Time travel in fiction: why authors return to it time and time again

This article is more than 12 years old
Fiction writers from HG Wells to Stephen King have shown an unerring fascination with the dramatic possibilities

From The Terminator to Austin Powers, Quantum Leap to Life on Mars, the paradoxes and quandaries of time travel exert an uncanny influence on modern writers.

Even horror supremo Stephen King is to tackle the topic in his forthcoming novel 11.22.63, which involves a teacher travelling through a portal to 1958 in an attempt to save JFK.
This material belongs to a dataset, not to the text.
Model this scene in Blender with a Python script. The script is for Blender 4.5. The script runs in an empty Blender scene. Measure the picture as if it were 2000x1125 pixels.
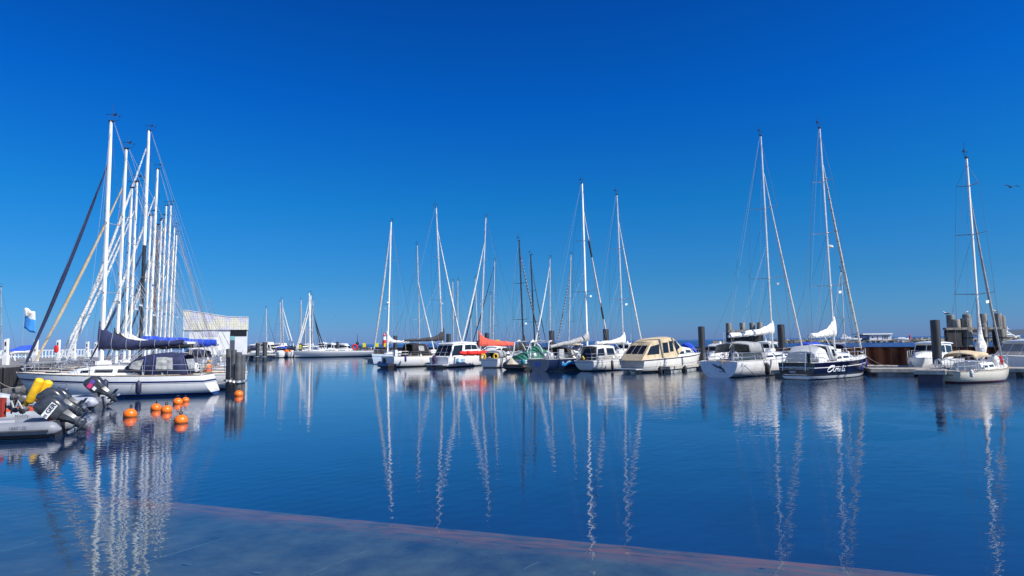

Authors have dreamed of time travel for centuries. A folk tale from eighth-century Japan tells of a fisherman, Urashima Taro, who journeys to a world under the sea where he lives for three years, only to find, on his return home, that three centuries have passed.

Washington Irving related the story of Rip Van Winkle, a man who goes to sleep for a night to find 20 years have passed in 1819; Scrooge was given glimpses into the past and the "yet to come" in Charles Dickens's A Christmas Carol in 1843; and Mark Twain sent a Connecticut Yankee to the court of King Arthur in his 1889 novel.

But, fittingly enough, the man described as the father of science fiction, HG Wells, is credited with inventing the time machine in his 1895 story.

The machine sends the traveller forward in time to the year 802,701, when humanity has split into the beautiful Eloi and their masters the Morlocks.

He then journeys 30m years into the future, where "the huge red-hot dome of the sun had come to obscure nearly a 10th part of the darkling heavens", and "all the sounds of man, the bleating of sheep, the cries of birds, the hum of insects, the stir that makes the background of our lives – all that was over".

The paradox for time travellers is how their actions in the past will affect the future, a theme explored by Ray Bradbury in the story A Sound of Thunder (1952), in which a time traveller kills a butterfly when journeying back to the time of the dinosaurs only to find his present has been irrevocably altered.

Dubbed the "grandfather paradox" – what would happen if you travelled back in time and killed one of your ancestors, thus preventing your own birth – this is ably explored in the 1985 film Back to the Future when teenager Marty McFly is sent back in time in a DeLorean car modified to become a time machine.

McFly unintentionally attracts his mother's romantic interest, and he has to ensure she falls instead for his father to ensure his continuing existence.

Just as the inner workings of the DeLorean are left to our imagination, so does the most famous time machine to grace our televisions, the Tardis, retain its mysteries.

The last of the Time Lords, Doctor Who, uses his Time And Relative Dimension In Space – much bigger, of course, than it appears from the outside – to travel through the universe and time saving planets and civilisations and, occasionally, to "reverse the polarity of the neutron flow".

Superman, on the other hand, in his first film outing in 1978, takes a less secretive approach to time travel, simply circling the world fast enough to reverse its spin, thus preventing Lois Lane from dying in an earthquake and saving the day.